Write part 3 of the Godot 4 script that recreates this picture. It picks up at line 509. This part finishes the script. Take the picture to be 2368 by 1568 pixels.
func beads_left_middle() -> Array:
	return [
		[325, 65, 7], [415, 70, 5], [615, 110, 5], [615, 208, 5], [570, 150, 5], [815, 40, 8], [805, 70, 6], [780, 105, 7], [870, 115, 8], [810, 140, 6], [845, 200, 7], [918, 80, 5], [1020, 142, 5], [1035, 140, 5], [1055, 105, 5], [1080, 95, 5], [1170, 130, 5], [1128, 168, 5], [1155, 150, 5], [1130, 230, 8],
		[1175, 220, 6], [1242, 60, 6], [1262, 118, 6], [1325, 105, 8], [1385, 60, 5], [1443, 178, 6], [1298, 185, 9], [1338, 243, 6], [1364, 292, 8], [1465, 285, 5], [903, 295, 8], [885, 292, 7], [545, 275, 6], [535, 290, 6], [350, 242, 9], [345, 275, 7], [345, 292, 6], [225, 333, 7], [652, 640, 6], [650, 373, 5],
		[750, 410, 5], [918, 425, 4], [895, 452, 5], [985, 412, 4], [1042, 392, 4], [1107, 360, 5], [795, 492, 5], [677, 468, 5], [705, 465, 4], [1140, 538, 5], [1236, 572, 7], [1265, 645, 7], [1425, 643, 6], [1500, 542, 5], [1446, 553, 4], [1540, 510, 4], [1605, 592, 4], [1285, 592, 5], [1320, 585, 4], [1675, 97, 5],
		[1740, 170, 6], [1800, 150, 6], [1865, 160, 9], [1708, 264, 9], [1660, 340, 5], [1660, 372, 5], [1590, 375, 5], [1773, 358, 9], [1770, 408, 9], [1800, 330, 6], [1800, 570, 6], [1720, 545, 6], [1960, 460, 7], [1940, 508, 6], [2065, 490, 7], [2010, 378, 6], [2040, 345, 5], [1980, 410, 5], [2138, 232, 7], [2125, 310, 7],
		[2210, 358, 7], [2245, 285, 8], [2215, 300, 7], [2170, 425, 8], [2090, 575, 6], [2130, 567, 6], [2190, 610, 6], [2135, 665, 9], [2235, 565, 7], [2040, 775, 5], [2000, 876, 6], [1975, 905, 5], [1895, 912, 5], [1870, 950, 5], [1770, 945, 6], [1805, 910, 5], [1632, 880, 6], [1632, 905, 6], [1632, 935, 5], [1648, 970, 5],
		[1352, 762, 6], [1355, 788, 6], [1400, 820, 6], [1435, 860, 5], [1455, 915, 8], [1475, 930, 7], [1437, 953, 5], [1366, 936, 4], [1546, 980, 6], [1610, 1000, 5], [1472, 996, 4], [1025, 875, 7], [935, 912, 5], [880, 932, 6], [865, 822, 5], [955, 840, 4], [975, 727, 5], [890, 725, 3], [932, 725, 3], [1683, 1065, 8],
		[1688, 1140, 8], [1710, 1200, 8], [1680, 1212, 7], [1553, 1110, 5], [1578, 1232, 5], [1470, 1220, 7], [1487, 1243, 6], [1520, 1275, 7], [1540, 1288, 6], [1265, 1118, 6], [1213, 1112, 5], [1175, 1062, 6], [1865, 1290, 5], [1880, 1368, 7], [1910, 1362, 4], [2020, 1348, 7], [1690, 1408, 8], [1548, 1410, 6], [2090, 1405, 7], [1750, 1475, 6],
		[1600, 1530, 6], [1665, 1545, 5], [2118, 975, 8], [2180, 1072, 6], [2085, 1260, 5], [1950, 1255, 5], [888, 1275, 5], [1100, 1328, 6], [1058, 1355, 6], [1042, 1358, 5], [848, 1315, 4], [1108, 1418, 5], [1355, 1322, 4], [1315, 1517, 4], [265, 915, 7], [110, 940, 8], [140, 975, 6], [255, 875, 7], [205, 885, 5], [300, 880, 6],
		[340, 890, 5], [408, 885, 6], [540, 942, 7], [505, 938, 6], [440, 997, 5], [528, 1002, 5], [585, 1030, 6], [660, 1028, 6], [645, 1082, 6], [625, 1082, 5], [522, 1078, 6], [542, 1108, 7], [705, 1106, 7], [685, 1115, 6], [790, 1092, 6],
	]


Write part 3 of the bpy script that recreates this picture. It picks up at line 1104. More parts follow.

• [Instructions to follow]: Reproduce all data above, unchanged.

• [Result of the exercise]:
Write part 3 of the Godot 4 script that recreates this picture. It picks up at line 509. This part finishes the script. Take the picture to be 2368 by 1568 pixels.
func beads_left_middle() -> Array:
	return [
		[325, 65, 7], [415, 70, 5], [615, 110, 5], [615, 208, 5], [570, 150, 5], [815, 40, 8], [805, 70, 6], [780, 105, 7], [870, 115, 8], [810, 140, 6], [845, 200, 7], [918, 80, 5], [1020, 142, 5], [1035, 140, 5], [1055, 105, 5], [1080, 95, 5], [1170, 130, 5], [1128, 168, 5], [1155, 150, 5], [1130, 230, 8],
		[1175, 220, 6], [1242, 60, 6], [1262, 118, 6], [1325, 105, 8], [1385, 60, 5], [1443, 178, 6], [1298, 185, 9], [1338, 243, 6], [1364, 292, 8], [1465, 285, 5], [903, 295, 8], [885, 292, 7], [545, 275, 6], [535, 290, 6], [350, 242, 9], [345, 275, 7], [345, 292, 6], [225, 333, 7], [652, 640, 6], [650, 373, 5],
		[750, 410, 5], [918, 425, 4], [895, 452, 5], [985, 412, 4], [1042, 392, 4], [1107, 360, 5], [795, 492, 5], [677, 468, 5], [705, 465, 4], [1140, 538, 5], [1236, 572, 7], [1265, 645, 7], [1425, 643, 6], [1500, 542, 5], [1446, 553, 4], [1540, 510, 4], [1605, 592, 4], [1285, 592, 5], [1320, 585, 4], [1675, 97, 5],
		[1740, 170, 6], [1800, 150, 6], [1865, 160, 9], [1708, 264, 9], [1660, 340, 5], [1660, 372, 5], [1590, 375, 5], [1773, 358, 9], [1770, 408, 9], [1800, 330, 6], [1800, 570, 6], [1720, 545, 6], [1960, 460, 7], [1940, 508, 6], [2065, 490, 7], [2010, 378, 6], [2040, 345, 5], [1980, 410, 5], [2138, 232, 7], [2125, 310, 7],
		[2210, 358, 7], [2245, 285, 8], [2215, 300, 7], [2170, 425, 8], [2090, 575, 6], [2130, 567, 6], [2190, 610, 6], [2135, 665, 9], [2235, 565, 7], [2040, 775, 5], [2000, 876, 6], [1975, 905, 5], [1895, 912, 5], [1870, 950, 5], [1770, 945, 6], [1805, 910, 5], [1632, 880, 6], [1632, 905, 6], [1632, 935, 5], [1648, 970, 5],
		[1352, 762, 6], [1355, 788, 6], [1400, 820, 6], [1435, 860, 5], [1455, 915, 8], [1475, 930, 7], [1437, 953, 5], [1366, 936, 4], [1546, 980, 6], [1610, 1000, 5], [1472, 996, 4], [1025, 875, 7], [935, 912, 5], [880, 932, 6], [865, 822, 5], [955, 840, 4], [975, 727, 5], [890, 725, 3], [932, 725, 3], [1683, 1065, 8],
		[1688, 1140, 8], [1710, 1200, 8], [1680, 1212, 7], [1553, 1110, 5], [1578, 1232, 5], [1470, 1220, 7], [1487, 1243, 6], [1520, 1275, 7], [1540, 1288, 6], [1265, 1118, 6], [1213, 1112, 5], [1175, 1062, 6], [1865, 1290, 5], [1880, 1368, 7], [1910, 1362, 4], [2020, 1348, 7], [1690, 1408, 8], [1548, 1410, 6], [2090, 1405, 7], [1750, 1475, 6],
		[1600, 1530, 6], [1665, 1545, 5], [2118, 975, 8], [2180, 1072, 6], [2085, 1260, 5], [1950, 1255, 5], [888, 1275, 5], [1100, 1328, 6], [1058, 1355, 6], [1042, 1358, 5], [848, 1315, 4], [1108, 1418, 5], [1355, 1322, 4], [1315, 1517, 4], [265, 915, 7], [110, 940, 8], [140, 975, 6], [255, 875, 7], [205, 885, 5], [300, 880, 6],
		[340, 890, 5], [408, 885, 6], [540, 942, 7], [505, 938, 6], [440, 997, 5], [528, 1002, 5], [585, 1030, 6], [660, 1028, 6], [645, 1082, 6], [625, 1082, 5], [522, 1078, 6], [542, 1108, 7], [705, 1106, 7], [685, 1115, 6], [790, 1092, 6],
	]


Write part 3 of the bpy script that recreates this picture. It picks up at line 1104. More parts follow.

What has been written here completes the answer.